### Exercise
Can the data below be echoed back word for word?

===============

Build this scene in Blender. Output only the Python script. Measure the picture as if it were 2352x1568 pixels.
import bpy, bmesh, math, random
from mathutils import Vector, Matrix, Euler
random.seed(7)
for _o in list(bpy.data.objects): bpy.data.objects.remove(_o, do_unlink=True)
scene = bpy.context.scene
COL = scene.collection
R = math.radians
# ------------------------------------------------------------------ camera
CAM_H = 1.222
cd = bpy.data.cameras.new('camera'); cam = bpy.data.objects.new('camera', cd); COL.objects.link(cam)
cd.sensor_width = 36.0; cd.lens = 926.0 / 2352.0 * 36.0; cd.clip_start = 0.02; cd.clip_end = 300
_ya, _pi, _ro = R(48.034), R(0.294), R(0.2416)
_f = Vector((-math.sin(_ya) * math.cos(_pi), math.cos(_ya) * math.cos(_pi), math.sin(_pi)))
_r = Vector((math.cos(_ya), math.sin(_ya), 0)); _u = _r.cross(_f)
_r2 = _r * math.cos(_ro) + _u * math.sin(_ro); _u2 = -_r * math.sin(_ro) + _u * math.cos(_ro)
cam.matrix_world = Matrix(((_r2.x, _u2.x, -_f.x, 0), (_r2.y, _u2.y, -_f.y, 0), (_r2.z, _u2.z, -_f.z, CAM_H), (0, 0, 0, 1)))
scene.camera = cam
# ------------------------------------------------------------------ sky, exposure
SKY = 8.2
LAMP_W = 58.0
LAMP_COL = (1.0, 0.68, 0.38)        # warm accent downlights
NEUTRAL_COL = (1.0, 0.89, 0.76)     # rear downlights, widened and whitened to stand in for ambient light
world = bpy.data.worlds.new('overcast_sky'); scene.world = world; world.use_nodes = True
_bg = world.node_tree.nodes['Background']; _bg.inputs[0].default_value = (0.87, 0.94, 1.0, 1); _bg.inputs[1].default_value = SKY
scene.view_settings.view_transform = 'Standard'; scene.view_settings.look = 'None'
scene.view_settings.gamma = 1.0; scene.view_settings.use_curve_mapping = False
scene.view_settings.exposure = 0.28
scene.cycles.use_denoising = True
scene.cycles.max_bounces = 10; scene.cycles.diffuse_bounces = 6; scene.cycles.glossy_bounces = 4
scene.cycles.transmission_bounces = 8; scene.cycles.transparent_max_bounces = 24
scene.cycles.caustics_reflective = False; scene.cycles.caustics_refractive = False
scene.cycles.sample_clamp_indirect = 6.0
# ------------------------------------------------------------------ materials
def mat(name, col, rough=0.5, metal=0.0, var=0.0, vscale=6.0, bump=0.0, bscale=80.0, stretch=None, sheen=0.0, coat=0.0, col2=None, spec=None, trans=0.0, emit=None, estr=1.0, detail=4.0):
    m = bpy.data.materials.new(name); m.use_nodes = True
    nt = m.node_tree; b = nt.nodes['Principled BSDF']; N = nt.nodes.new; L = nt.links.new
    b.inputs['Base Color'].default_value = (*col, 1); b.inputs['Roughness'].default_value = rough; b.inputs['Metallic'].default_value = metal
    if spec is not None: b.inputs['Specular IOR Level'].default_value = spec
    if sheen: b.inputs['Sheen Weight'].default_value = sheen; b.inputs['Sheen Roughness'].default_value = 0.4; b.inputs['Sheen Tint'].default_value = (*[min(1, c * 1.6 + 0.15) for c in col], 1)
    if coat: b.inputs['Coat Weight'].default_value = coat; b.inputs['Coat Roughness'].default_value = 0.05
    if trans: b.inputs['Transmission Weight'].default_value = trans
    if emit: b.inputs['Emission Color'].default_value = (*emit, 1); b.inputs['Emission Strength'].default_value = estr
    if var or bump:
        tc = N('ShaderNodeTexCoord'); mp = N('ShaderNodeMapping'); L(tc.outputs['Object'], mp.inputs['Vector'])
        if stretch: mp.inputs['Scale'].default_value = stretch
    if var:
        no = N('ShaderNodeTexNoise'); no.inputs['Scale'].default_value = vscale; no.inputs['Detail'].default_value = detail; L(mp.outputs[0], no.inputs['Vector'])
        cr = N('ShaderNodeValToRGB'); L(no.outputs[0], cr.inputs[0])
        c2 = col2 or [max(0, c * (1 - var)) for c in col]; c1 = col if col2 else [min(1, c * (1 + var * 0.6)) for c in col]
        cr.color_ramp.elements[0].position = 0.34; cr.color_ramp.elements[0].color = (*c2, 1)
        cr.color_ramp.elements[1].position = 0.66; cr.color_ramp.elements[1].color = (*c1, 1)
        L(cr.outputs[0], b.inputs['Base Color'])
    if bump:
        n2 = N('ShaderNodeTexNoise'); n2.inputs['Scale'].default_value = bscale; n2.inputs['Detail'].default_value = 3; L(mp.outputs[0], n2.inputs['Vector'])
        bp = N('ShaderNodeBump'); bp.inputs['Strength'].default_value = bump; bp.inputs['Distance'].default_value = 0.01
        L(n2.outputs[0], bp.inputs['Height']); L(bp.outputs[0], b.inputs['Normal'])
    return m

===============

### Response to this exercise
Build this scene in Blender. Output only the Python script. Measure the picture as if it were 2352x1568 pixels.
import bpy, bmesh, math, random
from mathutils import Vector, Matrix, Euler
random.seed(7)
for _o in list(bpy.data.objects): bpy.data.objects.remove(_o, do_unlink=True)
scene = bpy.context.scene
COL = scene.collection
R = math.radians
# ------------------------------------------------------------------ camera
CAM_H = 1.222
cd = bpy.data.cameras.new('camera'); cam = bpy.data.objects.new('camera', cd); COL.objects.link(cam)
cd.sensor_width = 36.0; cd.lens = 926.0 / 2352.0 * 36.0; cd.clip_start = 0.02; cd.clip_end = 300
_ya, _pi, _ro = R(48.034), R(0.294), R(0.2416)
_f = Vector((-math.sin(_ya) * math.cos(_pi), math.cos(_ya) * math.cos(_pi), math.sin(_pi)))
_r = Vector((math.cos(_ya), math.sin(_ya), 0)); _u = _r.cross(_f)
_r2 = _r * math.cos(_ro) + _u * math.sin(_ro); _u2 = -_r * math.sin(_ro) + _u * math.cos(_ro)
cam.matrix_world = Matrix(((_r2.x, _u2.x, -_f.x, 0), (_r2.y, _u2.y, -_f.y, 0), (_r2.z, _u2.z, -_f.z, CAM_H), (0, 0, 0, 1)))
scene.camera = cam
# ------------------------------------------------------------------ sky, exposure
SKY = 8.2
LAMP_W = 58.0
LAMP_COL = (1.0, 0.68, 0.38)        # warm accent downlights
NEUTRAL_COL = (1.0, 0.89, 0.76)     # rear downlights, widened and whitened to stand in for ambient light
world = bpy.data.worlds.new('overcast_sky'); scene.world = world; world.use_nodes = True
_bg = world.node_tree.nodes['Background']; _bg.inputs[0].default_value = (0.87, 0.94, 1.0, 1); _bg.inputs[1].default_value = SKY
scene.view_settings.view_transform = 'Standard'; scene.view_settings.look = 'None'
scene.view_settings.gamma = 1.0; scene.view_settings.use_curve_mapping = False
scene.view_settings.exposure = 0.28
scene.cycles.use_denoising = True
scene.cycles.max_bounces = 10; scene.cycles.diffuse_bounces = 6; scene.cycles.glossy_bounces = 4
scene.cycles.transmission_bounces = 8; scene.cycles.transparent_max_bounces = 24
scene.cycles.caustics_reflective = False; scene.cycles.caustics_refractive = False
scene.cycles.sample_clamp_indirect = 6.0
# ------------------------------------------------------------------ materials
def mat(name, col, rough=0.5, metal=0.0, var=0.0, vscale=6.0, bump=0.0, bscale=80.0, stretch=None, sheen=0.0, coat=0.0, col2=None, spec=None, trans=0.0, emit=None, estr=1.0, detail=4.0):
    m = bpy.data.materials.new(name); m.use_nodes = True
    nt = m.node_tree; b = nt.nodes['Principled BSDF']; N = nt.nodes.new; L = nt.links.new
    b.inputs['Base Color'].default_value = (*col, 1); b.inputs['Roughness'].default_value = rough; b.inputs['Metallic'].default_value = metal
    if spec is not None: b.inputs['Specular IOR Level'].default_value = spec
    if sheen: b.inputs['Sheen Weight'].default_value = sheen; b.inputs['Sheen Roughness'].default_value = 0.4; b.inputs['Sheen Tint'].default_value = (*[min(1, c * 1.6 + 0.15) for c in col], 1)
    if coat: b.inputs['Coat Weight'].default_value = coat; b.inputs['Coat Roughness'].default_value = 0.05
    if trans: b.inputs['Transmission Weight'].default_value = trans
    if emit: b.inputs['Emission Color'].default_value = (*emit, 1); b.inputs['Emission Strength'].default_value = estr
    if var or bump:
        tc = N('ShaderNodeTexCoord'); mp = N('ShaderNodeMapping'); L(tc.outputs['Object'], mp.inputs['Vector'])
        if stretch: mp.inputs['Scale'].default_value = stretch
    if var:
        no = N('ShaderNodeTexNoise'); no.inputs['Scale'].default_value = vscale; no.inputs['Detail'].default_value = detail; L(mp.outputs[0], no.inputs['Vector'])
        cr = N('ShaderNodeValToRGB'); L(no.outputs[0], cr.inputs[0])
        c2 = col2 or [max(0, c * (1 - var)) for c in col]; c1 = col if col2 else [min(1, c * (1 + var * 0.6)) for c in col]
        cr.color_ramp.elements[0].position = 0.34; cr.color_ramp.elements[0].color = (*c2, 1)
        cr.color_ramp.elements[1].position = 0.66; cr.color_ramp.elements[1].color = (*c1, 1)
        L(cr.outputs[0], b.inputs['Base Color'])
    if bump:
        n2 = N('ShaderNodeTexNoise'); n2.inputs['Scale'].default_value = bscale; n2.inputs['Detail'].default_value = 3; L(mp.outputs[0], n2.inputs['Vector'])
        bp = N('ShaderNodeBump'); bp.inputs['Strength'].default_value = bump; bp.inputs['Distance'].default_value = 0.01
        L(n2.outputs[0], bp.inputs['Height']); L(bp.outputs[0], b.inputs['Normal'])
    return m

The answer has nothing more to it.